(SOURCE EXCERPT)
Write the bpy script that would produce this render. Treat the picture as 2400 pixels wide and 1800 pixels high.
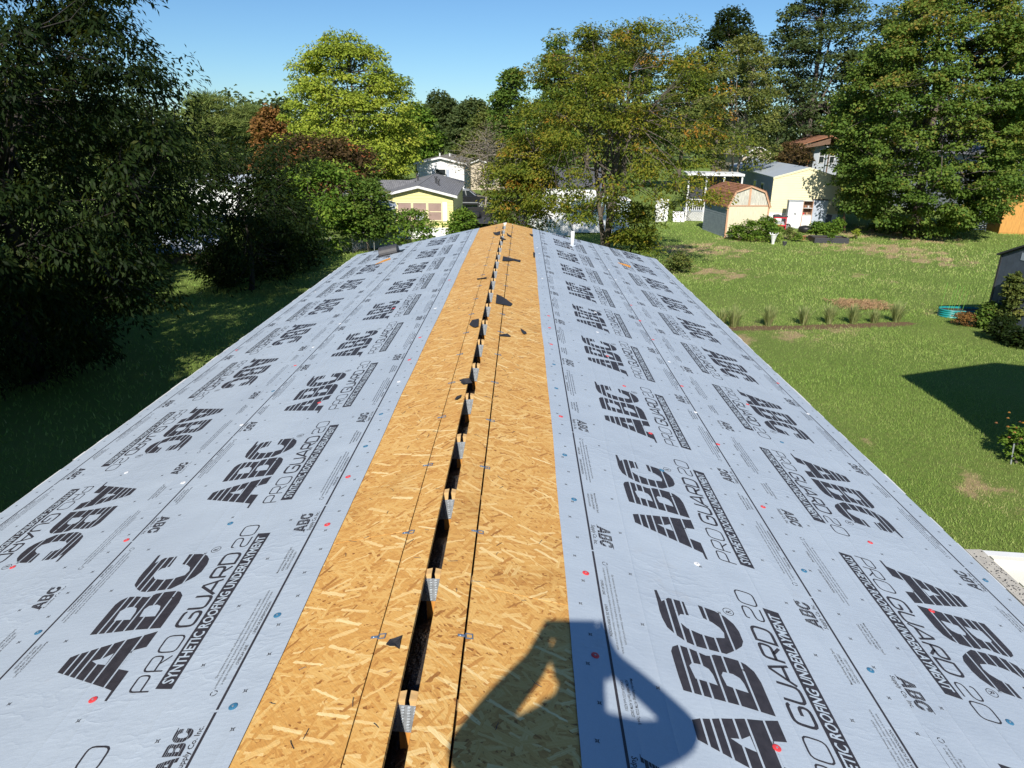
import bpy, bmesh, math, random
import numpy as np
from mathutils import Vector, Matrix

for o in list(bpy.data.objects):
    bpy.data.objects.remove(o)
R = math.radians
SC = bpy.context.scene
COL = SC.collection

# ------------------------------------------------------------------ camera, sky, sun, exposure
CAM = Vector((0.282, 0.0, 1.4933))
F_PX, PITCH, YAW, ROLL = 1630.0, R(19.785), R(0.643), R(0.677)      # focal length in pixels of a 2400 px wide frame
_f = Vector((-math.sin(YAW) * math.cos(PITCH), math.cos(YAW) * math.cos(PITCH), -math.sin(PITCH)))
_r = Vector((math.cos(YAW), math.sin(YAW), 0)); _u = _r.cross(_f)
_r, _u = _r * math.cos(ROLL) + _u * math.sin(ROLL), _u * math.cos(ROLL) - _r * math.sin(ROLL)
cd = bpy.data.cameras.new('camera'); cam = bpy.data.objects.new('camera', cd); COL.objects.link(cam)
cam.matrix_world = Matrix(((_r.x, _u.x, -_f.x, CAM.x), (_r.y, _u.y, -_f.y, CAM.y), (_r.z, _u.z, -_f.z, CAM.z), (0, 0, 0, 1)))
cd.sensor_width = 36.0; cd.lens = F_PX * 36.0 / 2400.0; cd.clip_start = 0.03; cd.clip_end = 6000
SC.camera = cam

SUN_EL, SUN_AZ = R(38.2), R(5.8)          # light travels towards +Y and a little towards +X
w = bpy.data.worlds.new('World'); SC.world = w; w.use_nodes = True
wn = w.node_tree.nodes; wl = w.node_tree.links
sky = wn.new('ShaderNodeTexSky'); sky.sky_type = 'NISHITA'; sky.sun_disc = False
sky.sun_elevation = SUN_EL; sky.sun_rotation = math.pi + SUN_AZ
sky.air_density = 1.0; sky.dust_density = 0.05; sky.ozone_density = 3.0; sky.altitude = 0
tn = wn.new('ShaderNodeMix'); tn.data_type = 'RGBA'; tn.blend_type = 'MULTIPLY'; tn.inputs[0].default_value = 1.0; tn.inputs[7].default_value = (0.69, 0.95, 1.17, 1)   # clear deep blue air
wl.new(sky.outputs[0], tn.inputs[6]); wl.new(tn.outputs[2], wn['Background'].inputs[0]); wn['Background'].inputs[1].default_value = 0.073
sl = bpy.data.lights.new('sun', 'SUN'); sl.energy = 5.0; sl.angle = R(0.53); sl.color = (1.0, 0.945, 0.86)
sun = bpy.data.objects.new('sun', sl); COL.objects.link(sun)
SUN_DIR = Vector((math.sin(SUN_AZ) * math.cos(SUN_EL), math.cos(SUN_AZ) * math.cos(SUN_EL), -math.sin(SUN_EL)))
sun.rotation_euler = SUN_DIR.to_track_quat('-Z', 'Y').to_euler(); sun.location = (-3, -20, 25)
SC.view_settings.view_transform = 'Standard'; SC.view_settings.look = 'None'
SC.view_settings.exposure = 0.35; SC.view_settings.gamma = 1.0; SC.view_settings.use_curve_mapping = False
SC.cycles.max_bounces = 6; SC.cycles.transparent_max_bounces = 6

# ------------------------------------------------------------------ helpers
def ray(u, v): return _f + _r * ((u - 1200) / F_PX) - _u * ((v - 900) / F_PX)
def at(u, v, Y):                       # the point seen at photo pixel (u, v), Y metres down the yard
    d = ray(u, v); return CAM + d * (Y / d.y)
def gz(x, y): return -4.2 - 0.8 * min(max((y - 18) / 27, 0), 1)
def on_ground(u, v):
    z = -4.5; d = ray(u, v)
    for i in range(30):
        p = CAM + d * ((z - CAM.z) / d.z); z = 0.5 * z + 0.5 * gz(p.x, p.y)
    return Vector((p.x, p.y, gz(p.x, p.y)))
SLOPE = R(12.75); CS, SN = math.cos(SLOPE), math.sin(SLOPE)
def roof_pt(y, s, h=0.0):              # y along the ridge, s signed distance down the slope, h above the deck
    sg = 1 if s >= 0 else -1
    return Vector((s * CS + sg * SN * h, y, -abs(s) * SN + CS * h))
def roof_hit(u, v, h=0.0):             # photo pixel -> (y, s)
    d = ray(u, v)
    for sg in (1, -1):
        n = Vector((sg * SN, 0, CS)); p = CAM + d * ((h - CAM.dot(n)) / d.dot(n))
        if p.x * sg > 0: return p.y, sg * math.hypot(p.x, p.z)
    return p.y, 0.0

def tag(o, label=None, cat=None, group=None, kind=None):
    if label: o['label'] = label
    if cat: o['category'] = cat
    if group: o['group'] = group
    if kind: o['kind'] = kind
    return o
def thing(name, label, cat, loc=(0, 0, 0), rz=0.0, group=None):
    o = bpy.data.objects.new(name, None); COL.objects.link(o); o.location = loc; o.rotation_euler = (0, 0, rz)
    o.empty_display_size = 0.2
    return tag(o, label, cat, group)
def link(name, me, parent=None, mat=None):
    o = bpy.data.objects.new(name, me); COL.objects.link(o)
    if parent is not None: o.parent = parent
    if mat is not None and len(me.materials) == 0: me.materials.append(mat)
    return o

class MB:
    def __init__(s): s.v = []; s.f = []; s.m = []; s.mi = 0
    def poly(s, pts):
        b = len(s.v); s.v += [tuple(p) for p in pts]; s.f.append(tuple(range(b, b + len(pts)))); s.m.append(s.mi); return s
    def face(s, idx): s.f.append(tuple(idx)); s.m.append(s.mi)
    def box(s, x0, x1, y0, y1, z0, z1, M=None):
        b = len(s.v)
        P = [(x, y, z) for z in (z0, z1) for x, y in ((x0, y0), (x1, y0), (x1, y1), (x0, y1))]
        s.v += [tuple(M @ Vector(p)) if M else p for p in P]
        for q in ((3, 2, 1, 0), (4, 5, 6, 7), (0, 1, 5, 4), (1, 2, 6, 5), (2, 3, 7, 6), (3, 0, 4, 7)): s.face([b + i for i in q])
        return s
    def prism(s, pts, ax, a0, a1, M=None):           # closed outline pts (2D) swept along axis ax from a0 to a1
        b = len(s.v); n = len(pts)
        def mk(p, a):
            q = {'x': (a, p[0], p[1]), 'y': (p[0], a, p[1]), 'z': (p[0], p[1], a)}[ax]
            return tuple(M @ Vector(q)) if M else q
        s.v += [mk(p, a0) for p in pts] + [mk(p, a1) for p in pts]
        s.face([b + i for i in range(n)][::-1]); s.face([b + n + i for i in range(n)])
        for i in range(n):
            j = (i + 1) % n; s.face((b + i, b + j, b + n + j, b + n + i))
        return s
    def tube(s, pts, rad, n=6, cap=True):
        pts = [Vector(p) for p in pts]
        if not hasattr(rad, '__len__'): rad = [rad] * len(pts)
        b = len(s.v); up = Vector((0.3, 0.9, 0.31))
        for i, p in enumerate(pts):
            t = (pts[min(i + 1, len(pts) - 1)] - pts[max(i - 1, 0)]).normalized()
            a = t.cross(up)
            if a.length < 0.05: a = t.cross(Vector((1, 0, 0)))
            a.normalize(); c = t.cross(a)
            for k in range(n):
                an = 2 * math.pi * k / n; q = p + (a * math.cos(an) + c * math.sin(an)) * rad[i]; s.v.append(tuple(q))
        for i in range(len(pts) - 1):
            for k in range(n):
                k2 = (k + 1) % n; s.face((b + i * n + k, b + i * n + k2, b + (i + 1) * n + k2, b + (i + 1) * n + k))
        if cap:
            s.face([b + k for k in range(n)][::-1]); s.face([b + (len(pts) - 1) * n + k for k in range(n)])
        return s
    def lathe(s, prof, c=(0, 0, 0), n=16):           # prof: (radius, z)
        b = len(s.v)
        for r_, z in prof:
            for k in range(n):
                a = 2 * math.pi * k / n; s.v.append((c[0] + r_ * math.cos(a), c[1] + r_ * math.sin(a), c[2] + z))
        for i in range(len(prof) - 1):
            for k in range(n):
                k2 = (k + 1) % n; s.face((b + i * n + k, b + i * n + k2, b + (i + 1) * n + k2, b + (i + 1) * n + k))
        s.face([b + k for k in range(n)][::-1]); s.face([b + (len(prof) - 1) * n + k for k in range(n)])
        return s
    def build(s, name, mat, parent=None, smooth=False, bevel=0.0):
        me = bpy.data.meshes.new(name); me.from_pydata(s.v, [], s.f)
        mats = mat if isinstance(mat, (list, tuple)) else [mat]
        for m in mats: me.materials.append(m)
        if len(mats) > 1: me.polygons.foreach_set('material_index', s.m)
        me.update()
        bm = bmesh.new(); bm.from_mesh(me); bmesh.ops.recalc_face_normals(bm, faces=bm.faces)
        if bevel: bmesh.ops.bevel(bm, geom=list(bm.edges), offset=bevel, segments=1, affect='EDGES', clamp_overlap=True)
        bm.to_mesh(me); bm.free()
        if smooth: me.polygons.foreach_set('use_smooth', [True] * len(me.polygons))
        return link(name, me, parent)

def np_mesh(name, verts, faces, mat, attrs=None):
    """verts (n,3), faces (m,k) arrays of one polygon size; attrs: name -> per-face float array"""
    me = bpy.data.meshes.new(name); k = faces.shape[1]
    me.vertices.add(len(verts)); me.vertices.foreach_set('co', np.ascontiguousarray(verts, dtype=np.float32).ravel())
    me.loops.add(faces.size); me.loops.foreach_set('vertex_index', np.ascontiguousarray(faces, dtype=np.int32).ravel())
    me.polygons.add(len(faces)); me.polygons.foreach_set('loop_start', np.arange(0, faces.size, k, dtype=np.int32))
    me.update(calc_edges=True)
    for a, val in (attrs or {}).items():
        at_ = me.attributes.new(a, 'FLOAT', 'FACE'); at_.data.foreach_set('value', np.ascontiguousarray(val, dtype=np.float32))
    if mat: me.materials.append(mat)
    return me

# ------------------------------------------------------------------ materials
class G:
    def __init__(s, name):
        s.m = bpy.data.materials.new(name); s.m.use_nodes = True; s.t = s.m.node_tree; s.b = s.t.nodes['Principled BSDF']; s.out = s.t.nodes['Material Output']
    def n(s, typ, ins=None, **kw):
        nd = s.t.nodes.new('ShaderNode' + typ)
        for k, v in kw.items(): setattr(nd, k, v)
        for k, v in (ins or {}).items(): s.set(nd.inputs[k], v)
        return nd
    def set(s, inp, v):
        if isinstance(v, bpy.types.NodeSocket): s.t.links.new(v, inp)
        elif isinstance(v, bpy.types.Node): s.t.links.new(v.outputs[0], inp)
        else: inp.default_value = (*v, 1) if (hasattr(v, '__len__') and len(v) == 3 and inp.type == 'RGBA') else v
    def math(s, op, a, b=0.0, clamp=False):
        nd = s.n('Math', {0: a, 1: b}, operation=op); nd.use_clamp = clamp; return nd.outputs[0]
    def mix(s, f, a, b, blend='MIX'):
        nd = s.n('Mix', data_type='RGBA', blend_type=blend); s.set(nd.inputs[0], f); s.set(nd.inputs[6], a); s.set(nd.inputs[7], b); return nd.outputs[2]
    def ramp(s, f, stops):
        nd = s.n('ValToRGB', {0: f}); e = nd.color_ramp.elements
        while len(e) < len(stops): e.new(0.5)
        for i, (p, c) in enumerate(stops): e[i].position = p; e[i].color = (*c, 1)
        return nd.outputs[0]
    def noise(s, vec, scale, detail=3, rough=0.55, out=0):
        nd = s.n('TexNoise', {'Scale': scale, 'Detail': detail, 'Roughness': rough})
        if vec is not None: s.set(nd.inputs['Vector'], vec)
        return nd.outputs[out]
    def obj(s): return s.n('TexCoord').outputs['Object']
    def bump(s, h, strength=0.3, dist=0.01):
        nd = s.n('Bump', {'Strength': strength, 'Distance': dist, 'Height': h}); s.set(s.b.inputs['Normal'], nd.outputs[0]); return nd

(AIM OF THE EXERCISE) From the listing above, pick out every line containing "wide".

(COMPLETED TASK)
Write the bpy script that would produce this render. Treat the picture as 2400 pixels wide and 1800 pixels high.
F_PX, PITCH, YAW, ROLL = 1630.0, R(19.785), R(0.643), R(0.677)      # focal length in pixels of a 2400 px wide frame